When using synonyms throughout your piece of content, place these at the same valuable spots you would with your core keyword(s).
Step 3 — Add Synonyms to your Internal Linking Strategy
Besides what is on your blog post, Google also learns what a page is about by understanding the different anchor texts you have used internally. When you add a link from a blog post to another blog post, you make a few words clickable, right? Well, these words are generally very much pertaining to whatever is covered in the target page. And, to some extent, both pages must be somewhat related since they are linked together.
A website is a universe of keywords, pages, and links; also called a directed graph in the field of information retrieval. It is made up of entities (pages, keywords) and relationships (links). The idea for search engines is to take a given page, see what incoming links it has, and what keywords are used in this universe, to then assess what a page is about. This is a modern way of mapping the web, and it is relatively complex in terms of computation needs.

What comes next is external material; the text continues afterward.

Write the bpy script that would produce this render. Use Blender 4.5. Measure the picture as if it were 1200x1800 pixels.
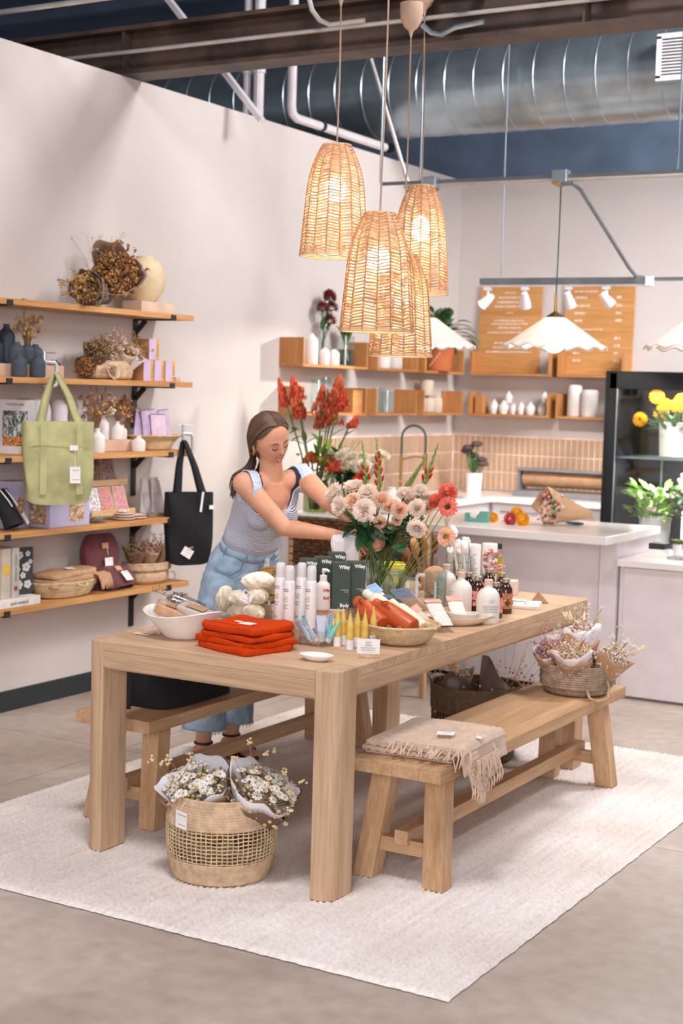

Therefore, by using the best internal linking strategy throughout your website, you can help Google create its own topical map of your website’s pages and topic clusters. Use the right anchor text, use different synonyms when linking to a given page, and link from topically relevant pages in order to boost your topical SEO as a whole.
Step 4 — Use Keyword Synonyms for Backlinks
External backlinks from other websites pointing to a blog post of yours also use an anchor text when creating a link. Ideally, you would also prefer to use your core keyword along with its synonyms to have a more comprehensive approach. Search engine optimization has always been an on-site performance meets off-site signals, and backlinks are the strongest off-site signal of all.
An important point though is that you do not control anchor texts and web properties your links will appear on. And if you shoot emails, even gentle, to the authors, they may mark them as spammy. We are all grateful to be mentioned on another website so let’s not abuse their kindness by requesting a change of wording. Instead, write guest posts in which you may use your preferred anchor text.
Step 5 — Use Stemming & Inflections
In linguistic morphology, stemming reduces any given word to its root form (also called stem, or base). In other terms, stemming a words means removing its prefix and suffix in order to keep the base form that still conveys the same sort of meaning as the original word.
Some examples of word stemming include:
- writer, written, and writing => write
- dog breeding, dog breeds, and dog breeders => dog breed
- ran down, and running down => run down
- fishing, fished, and fisher => fish
For SEO purposes, you do want to use stemming and inflections to transform a word in order to avoid using the very same form every single time. Additionally, by using inflections, you may explore new article ideas to write about. For example, if you write a blog post about 7 Tips When Attending Dog Shows
, stem the main two words (dog show, attend) and generate new content ideas from these, such as Dog Showing from an Attendee’s Perspective and Attending vs Showing — What Should Novice Dog breeders Do?